Five foundational questions to consider when moving directions;
- Does the new direction require and new mission statement?
- Are the foundations that originally built your business still relevant and if so at what percentage?
- What monetary value is there to be lost or gained by changing directions abruptly and no longer servicing the old foundations?
- How much training is required on new generation of staff in the foundations of why the company is in business… from the beginning?
- Am I prepared to go backwards in business volume in order to gain the riches of the new future?
- I have often discussed with businesses, which change marketing strategies from traditional methods to all new age marketing, if they are willing to work as hard in business today as they did their first three years of business? To me that is what will happen to business in many cases.
- Do I have patience and belief in my new direction? How is your resolve? Any time your organization changes you will be challenged to find patience. But if you change dramatically, jump into the raging river, your patience will be tested.

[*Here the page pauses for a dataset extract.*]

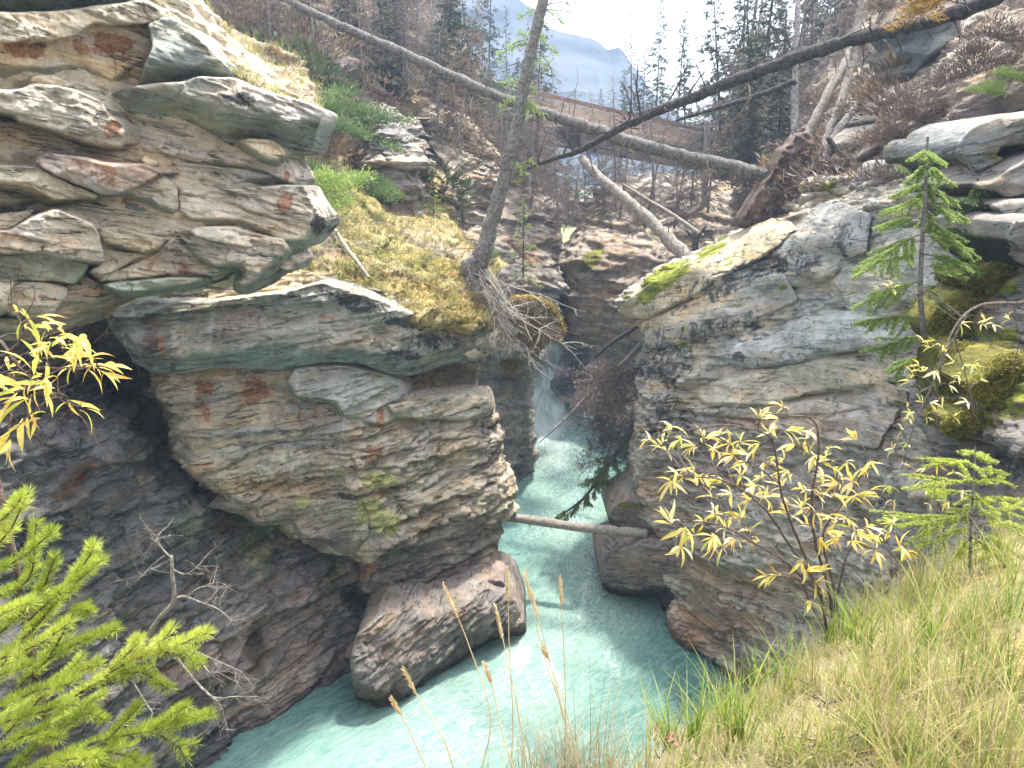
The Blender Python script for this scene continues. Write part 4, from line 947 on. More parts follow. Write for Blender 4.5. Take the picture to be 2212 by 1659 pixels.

The future will come and many millionaires will be developed in this age of change, so I too want to ride that wave. But more than anything I want my wave to last another 100 years and not be washed out with the changing wind.
Warning… there are dangers in changing cultural standards of the past to the new standards of today.
I battle daily in my field of marketing the temptations of organizations to change quickly to the future technologies of today’s society. The online revolution in marketing changes so fast and so dramatically that it is hard not to just jump into the raging river without a life vest.
This last week my school district where my children will be hopefully graduating from in the next 4-7 years respectively, chose to jump into a raging river of change involving how we teach literature, English and basic vocabulary skills. This change was not a knee jerk reaction and its supporters seem to feel it is the future of education; however I can’t find comfort in this new development.
I wonder if our culture today has decided to stop fighting. Did we even know we were at war in our own communities? There was a time when generations were developed on the backbone of our fathers. We developed foundations that supported our dreams and our visions. And even though our own country was born out of dramatic change and revolutionary vision, the foundation of truth they laid out was based on foundational knowledge of the past.
As we move forward in 2010’s we seem to have crosses a barrier in thinking that has allowed our will to feel safe with out foundation. We seem to have moved to a place where flying before we know how to jump or land is thought to be proper technique in order to survive.
My question … or Warning is this. What happens when the winds change again and we have no foundational knowledge to once again ground us? Are we raising a generation of employees and children that have been feed a vision with no circumstances? Although I would comply that updating and reviewing past practices for relevance in today’s society is a very good task to tackle, I would suggest that we are leaping into new technology or fads of today’s reality with recklessness and would be wise to review our foundations before continuing forward.